The Parent-Only View Shows That Liquidity Depends on Upstream Access

The second point that sharpens the flexibility gap is the parent company's solo profile. In the separate statements at year-end 2025, the parent had only NIS 33.118 million of cash and cash equivalents. Against that, current liabilities included NIS 212 million of commercial paper and NIS 163.897 million of current bond maturities. So against about NIS 375.9 million of short-term financial debt, the parent was holding a cash balance of only NIS 33.1 million.

The listed parent mainly holds intra-group claims, not a wide cash cushion

At first glance, the parent also holds NIS 378.978 million of receivables from held companies and NIS 2.102 billion of loans to held companies. In practice, that is exactly the issue. This is internal liquidity, not external liquidity. For those assets to become cash at the parent level, money has to move up from the subsidiaries, or the parent has to refinance its own obligations in the market and push the real cash need further out.

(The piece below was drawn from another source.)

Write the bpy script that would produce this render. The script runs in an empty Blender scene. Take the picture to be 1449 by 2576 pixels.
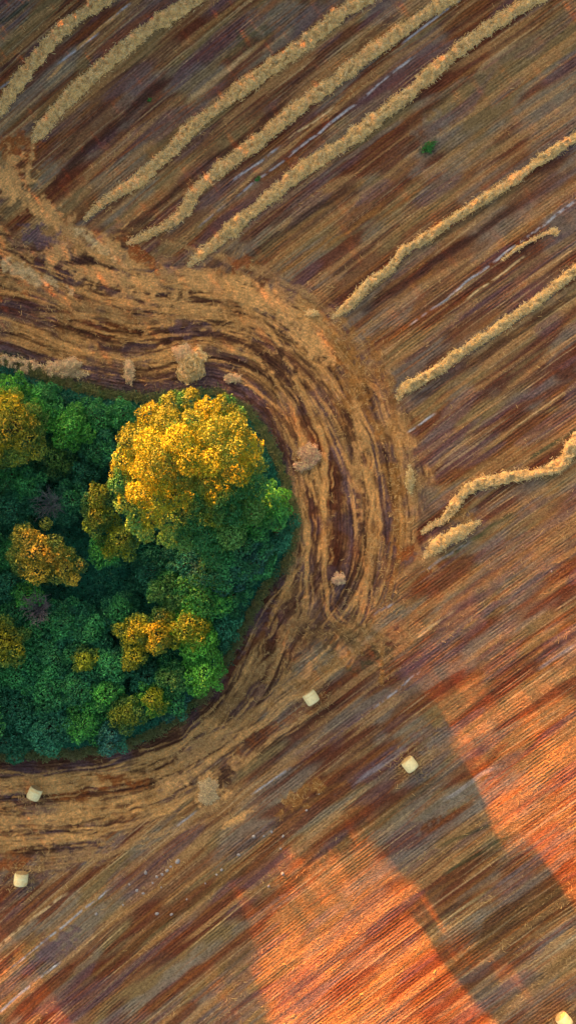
import bpy, math, random
import numpy as np

# ------------------------------------------------------------------ camera, sky, sun, exposure
sc = bpy.context.scene
COL = sc.collection
H = 90.0                       # drone height above the field
PX = 30.0                      # survey units per metre on the ground
cam = bpy.data.cameras.new('camera'); cam_o = bpy.data.objects.new('camera', cam); COL.objects.link(cam_o)
cam_o.location = (0, 0, H); sc.camera = cam_o
cam.sensor_fit = 'VERTICAL'; cam.sensor_height = 24.0; cam.lens = 24.0*H/(2576/PX); cam.clip_end = 4000; cam.clip_start = 1

SUN_EL = math.radians(12.0)
sx, sy = -0.565, 0.825          # horizontal direction towards the sun
world = bpy.data.worlds.new('World'); sc.world = world; world.use_nodes = True
wn = world.node_tree
sky = wn.nodes.new('ShaderNodeTexSky'); sky.sky_type = 'NISHITA'; sky.sun_disc = False; sky.air_density = 1.0; sky.dust_density = 6.0; sky.ozone_density = 0.0
sky.sun_elevation = SUN_EL; sky.sun_rotation = math.atan2(sx, sy)
wn.links.new(sky.outputs[0], wn.nodes['Background'].inputs[0]); wn.nodes['Background'].inputs[1].default_value = 0.052
sun = bpy.data.lights.new('sun', 'SUN'); sun.energy = 4.3; sun.angle = math.radians(0.6); sun.color = (1.0, 0.26, 0.03)
sun_o = bpy.data.objects.new('sun', sun); COL.objects.link(sun_o)
from mathutils import Vector
sun_o.rotation_euler = Vector((sx*math.cos(SUN_EL), sy*math.cos(SUN_EL), math.sin(SUN_EL))).to_track_quat('Z', 'Y').to_euler()
sun_o.location = (-60, 90, 60)
sc.view_settings.view_transform = 'Standard'; sc.view_settings.look = 'None'
sc.view_settings.exposure = 3.05; sc.view_settings.gamma = 1.0
sc.cycles.max_bounces = 6; sc.cycles.diffuse_bounces = 3; sc.cycles.transparent_max_bounces = 4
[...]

Note 4 makes the point especially clear. The main loans advanced by the parent to held companies are back-to-back loans in cumulative amounts of NIS 510 million, NIS 460 million, and NIS 679 million, and the report states that their repayment dates match the repayment dates of the bonds the parent itself issued. In other words, a large part of the solo asset side is not spare liquidity. It is a mirror of debt raised upstairs and pushed back into the group.

The solo cash-flow statement shows the same logic. The parent generated only NIS 29.697 million of operating cash flow in 2025, used NIS 223.179 million in investing activities through changes in related-party balances, and relied on NIS 201.553 million of financing cash flow. Inside that, it raised NIS 469.054 million net from bonds and repaid NIS 379.501 million of bonds. So even at the listed-parent layer, the story is not one of a large cash box. It is one of continuous capital-structure management.

That also explains how the board can simultaneously conclude that there is no liquidity problem and still rely on a source list that includes refinancing loans against 13 hotels in Germany and the Netherlands, rolling commercial paper in June 2026, additional funding against recently acquired assets, and continued capital-market access. The flexibility exists, but it is financed. It does not sit as excess cash at the parent.

The Bottom Line Here Is Narrower Than the Main Article

This continuation is not arguing that Fattal's debt is unusual for the sector or that leases are some kind of flaw. Quite the opposite. In an international hotel group with a large leased platform, leases are part of the model. But 2025 shows that this model creates a persistent gap between a comfortable covenant view and a much tighter economic-flexibility view.

That gap is built from three layers. First, the covenants exclude from the headline test a meaningful part of what the market still has to count, above all leases, and in some series also hotels under construction and recent acquisitions. Second, lease cash alone was larger than operating cash flow, even before recurring investment in existing assets. Third, the listed parent holds little cash and many intra-group claims, so its access to group value depends on refinancing and on cash moving up from subsidiaries.

That also defines the 2026 test. About NIS 1.7 billion of debt tied to hotels that had not yet contributed a full year now has to turn into a full-year EBITDA stream. Operating cash has to move closer to covering the lease burden and recurring investment. And the parent has to keep showing that cash can move upward without depending only on rolling commercial paper or on a permanently open bond market.

If those three things happen, Fattal's capital structure will look like a well-managed platform. If one of them stalls, the covenant charts may still look calm, but the practical room for maneuver will be much less calm.